* _TASK INSTRUCTIONS_: Reproduce, please, only the lines from the first line below to the line containing "COL = SC.collection", inclusive.

* _COLLECTED MATERIAL_:
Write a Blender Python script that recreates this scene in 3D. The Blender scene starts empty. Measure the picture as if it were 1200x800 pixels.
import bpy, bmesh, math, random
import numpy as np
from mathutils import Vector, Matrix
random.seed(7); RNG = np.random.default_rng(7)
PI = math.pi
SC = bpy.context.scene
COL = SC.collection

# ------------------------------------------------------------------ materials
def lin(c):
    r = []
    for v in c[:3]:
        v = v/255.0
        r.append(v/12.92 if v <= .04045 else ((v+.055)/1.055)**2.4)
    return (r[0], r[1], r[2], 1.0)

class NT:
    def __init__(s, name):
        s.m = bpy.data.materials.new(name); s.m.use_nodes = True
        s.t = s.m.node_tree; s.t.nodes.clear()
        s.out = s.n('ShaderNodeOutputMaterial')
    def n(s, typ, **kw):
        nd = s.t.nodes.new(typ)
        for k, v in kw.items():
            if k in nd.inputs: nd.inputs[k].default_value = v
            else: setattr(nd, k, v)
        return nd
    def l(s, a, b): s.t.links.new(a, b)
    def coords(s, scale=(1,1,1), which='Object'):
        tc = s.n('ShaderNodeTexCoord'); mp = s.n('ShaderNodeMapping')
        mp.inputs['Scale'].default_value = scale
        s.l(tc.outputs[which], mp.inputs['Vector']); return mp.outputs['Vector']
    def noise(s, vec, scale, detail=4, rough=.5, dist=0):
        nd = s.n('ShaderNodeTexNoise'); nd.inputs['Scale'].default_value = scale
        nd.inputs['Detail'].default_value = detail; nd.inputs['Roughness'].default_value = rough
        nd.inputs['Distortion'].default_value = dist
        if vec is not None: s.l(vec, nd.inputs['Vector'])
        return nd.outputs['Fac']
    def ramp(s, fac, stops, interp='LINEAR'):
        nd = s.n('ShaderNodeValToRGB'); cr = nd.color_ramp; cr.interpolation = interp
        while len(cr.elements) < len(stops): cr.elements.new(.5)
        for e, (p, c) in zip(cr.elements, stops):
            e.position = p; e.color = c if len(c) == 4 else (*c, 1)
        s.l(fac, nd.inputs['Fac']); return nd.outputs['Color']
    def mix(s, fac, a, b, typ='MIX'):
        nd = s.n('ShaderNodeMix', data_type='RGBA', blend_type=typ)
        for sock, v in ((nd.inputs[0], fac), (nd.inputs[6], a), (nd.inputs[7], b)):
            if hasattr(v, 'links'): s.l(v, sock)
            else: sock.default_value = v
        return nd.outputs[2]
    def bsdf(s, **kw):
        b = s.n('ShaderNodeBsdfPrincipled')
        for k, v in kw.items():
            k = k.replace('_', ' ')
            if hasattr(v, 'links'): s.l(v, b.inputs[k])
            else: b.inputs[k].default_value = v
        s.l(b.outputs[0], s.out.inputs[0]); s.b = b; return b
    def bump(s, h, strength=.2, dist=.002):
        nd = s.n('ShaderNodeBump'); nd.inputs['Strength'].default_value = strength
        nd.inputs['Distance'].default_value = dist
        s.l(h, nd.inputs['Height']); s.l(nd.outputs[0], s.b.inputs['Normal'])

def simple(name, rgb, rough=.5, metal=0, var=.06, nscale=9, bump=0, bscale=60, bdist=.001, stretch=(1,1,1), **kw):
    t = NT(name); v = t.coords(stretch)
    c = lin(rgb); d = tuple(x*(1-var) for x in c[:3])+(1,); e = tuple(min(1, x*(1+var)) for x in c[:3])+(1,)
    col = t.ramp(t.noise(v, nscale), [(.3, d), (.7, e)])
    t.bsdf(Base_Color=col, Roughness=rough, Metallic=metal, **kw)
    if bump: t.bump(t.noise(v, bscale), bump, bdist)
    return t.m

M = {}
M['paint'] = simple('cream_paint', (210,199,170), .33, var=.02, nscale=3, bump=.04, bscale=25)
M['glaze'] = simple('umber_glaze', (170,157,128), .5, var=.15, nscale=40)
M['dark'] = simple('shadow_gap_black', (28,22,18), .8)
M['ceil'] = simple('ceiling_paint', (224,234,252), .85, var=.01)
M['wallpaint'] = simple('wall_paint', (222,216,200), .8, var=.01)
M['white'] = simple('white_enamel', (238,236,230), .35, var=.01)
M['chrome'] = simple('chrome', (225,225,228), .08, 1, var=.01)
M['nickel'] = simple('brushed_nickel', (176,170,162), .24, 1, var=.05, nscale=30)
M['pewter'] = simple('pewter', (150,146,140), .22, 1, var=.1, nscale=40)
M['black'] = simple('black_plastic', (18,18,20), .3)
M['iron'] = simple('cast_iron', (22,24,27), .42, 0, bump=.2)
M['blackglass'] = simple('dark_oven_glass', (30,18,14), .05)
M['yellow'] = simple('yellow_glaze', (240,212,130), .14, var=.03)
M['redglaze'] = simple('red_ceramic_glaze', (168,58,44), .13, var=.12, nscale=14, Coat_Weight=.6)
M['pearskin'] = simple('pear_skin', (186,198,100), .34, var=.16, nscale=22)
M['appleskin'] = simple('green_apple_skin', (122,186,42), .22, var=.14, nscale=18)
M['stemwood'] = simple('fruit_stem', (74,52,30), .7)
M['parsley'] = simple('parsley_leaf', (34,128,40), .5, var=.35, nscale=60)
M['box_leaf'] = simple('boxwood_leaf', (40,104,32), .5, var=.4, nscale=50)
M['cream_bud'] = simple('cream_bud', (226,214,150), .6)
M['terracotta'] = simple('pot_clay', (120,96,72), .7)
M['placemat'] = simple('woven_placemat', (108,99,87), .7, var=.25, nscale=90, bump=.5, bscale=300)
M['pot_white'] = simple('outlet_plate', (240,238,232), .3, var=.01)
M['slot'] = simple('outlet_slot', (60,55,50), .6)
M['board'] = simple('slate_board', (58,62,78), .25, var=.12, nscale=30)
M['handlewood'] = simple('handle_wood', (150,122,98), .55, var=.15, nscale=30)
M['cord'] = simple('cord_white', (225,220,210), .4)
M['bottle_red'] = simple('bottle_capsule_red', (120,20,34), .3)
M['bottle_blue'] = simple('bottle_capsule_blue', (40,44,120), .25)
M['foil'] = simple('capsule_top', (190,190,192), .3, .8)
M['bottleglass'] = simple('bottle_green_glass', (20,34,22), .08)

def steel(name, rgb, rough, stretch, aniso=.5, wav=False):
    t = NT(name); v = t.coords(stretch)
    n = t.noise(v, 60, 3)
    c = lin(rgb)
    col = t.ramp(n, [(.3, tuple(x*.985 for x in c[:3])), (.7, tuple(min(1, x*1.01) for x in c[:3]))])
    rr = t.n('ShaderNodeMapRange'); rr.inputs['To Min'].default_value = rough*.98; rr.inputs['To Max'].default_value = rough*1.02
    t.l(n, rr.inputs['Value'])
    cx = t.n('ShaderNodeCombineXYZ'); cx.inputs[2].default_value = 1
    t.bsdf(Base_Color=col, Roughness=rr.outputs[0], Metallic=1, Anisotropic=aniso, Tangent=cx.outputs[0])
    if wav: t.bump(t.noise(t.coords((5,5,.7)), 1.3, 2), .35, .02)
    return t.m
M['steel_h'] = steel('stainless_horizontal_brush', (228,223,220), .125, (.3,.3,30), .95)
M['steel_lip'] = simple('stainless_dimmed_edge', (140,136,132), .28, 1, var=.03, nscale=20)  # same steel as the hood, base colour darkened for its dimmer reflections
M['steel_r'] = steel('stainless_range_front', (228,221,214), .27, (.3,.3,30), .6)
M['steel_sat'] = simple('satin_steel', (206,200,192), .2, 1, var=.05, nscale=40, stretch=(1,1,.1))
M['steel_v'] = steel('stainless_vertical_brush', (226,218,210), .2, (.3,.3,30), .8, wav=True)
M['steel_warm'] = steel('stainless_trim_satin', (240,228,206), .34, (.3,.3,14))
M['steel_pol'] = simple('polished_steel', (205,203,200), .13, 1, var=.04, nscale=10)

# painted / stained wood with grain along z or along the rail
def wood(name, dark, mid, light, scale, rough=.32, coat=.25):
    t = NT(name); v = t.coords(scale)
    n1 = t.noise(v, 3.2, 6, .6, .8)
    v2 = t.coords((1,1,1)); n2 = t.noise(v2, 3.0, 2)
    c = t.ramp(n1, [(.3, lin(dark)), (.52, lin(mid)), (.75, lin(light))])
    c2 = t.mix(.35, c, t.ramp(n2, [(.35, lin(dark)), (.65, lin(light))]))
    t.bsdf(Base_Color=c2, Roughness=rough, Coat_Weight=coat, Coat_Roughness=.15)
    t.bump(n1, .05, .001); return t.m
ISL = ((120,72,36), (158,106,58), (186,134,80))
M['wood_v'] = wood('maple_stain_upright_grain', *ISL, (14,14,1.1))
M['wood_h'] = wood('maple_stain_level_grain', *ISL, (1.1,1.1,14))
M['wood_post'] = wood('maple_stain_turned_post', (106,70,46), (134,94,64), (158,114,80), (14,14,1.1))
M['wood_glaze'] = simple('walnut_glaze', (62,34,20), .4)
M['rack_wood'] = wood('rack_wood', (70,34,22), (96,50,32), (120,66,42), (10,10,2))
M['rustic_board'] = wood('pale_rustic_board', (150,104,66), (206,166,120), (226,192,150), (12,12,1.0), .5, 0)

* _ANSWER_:
Write a Blender Python script that recreates this scene in 3D. The Blender scene starts empty. Measure the picture as if it were 1200x800 pixels.
import bpy, bmesh, math, random
import numpy as np
from mathutils import Vector, Matrix
random.seed(7); RNG = np.random.default_rng(7)
PI = math.pi
SC = bpy.context.scene
COL = SC.collection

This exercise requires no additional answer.